Sitting listening to the news over breakfast, I did what I often do in these situations; I turned down the news and put on Bruce. In particular it was Wreck On The Highway – but it could have been so many songs. It’s a gut response with me. I put on music to write this and suddenly the world seemed to make more sense. The songs were these….I Thought I Was A Child – Jackson Browne, Movin On – Sweet Honey In The Rock and Tomorrow Is A Long Time (by Bob) and sung by Nickel Creek. It helped. When I reached Alan Jackson’s Blessed Assurance I knew I was ready to step outside again. I’m sorry if that’s facile – but that’s what music does. Other times it energises you; today it consoled. What do you reach for?
On Friday we gather round a radio on the back of a news bulletin that might bring us more bad news…who will know? Inevitable we need to get on with our lives. Someone posted a lovely share about doing the ironing on Friday nights while listening…I liked that. If we can come into your life and make sesnse of one or two things by surprising you with great music then Mr Murdoch and I and the good Kirsten will believe we have achieved all we set out to do.
This Friday we’re delighted to welcome Eugene Twist and the band to Studio One. It’s a first visit by Eugene since his album came out last year and he’s promising us new songs too. We’ll find out all about him, his recordings and the kind of country he digs himself in the second half of the show.
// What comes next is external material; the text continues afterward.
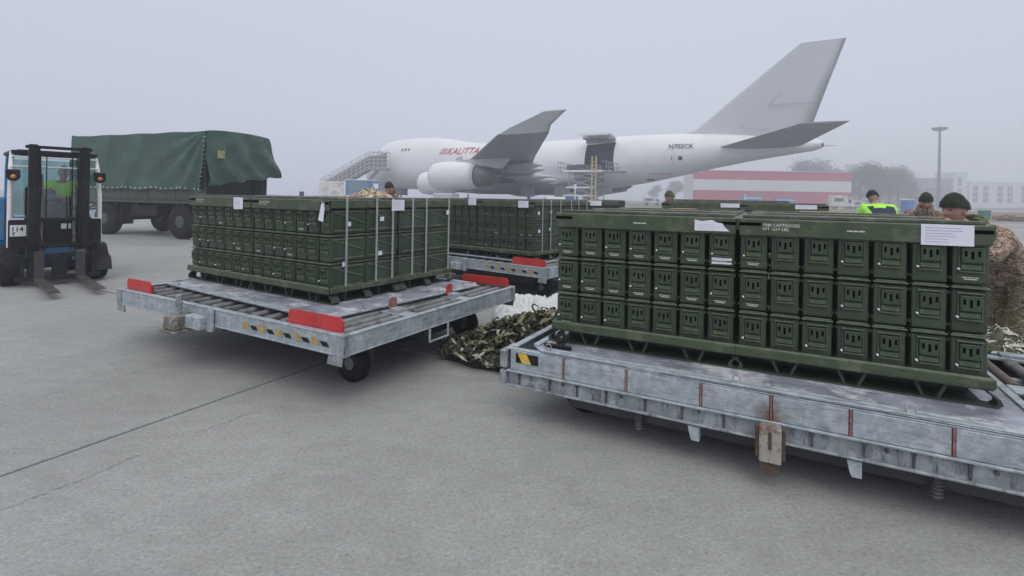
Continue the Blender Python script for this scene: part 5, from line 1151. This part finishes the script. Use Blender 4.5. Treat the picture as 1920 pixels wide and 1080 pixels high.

Before that…. The Dixie Chicks, Son Volt, Jimmie Rodgers and finally Aoife O’Donovan’s album pokes its head out of the box. We’ll play Lord Huron and tell you how you can hear more from them in the weeks to come and we’ll play you a Tom T Hall song that could easily be described as one of the greatest Country Songs of All Time. We do all this in two hours you know. It all starts at five past eight on Friday Evening. BBC Radio Scotland.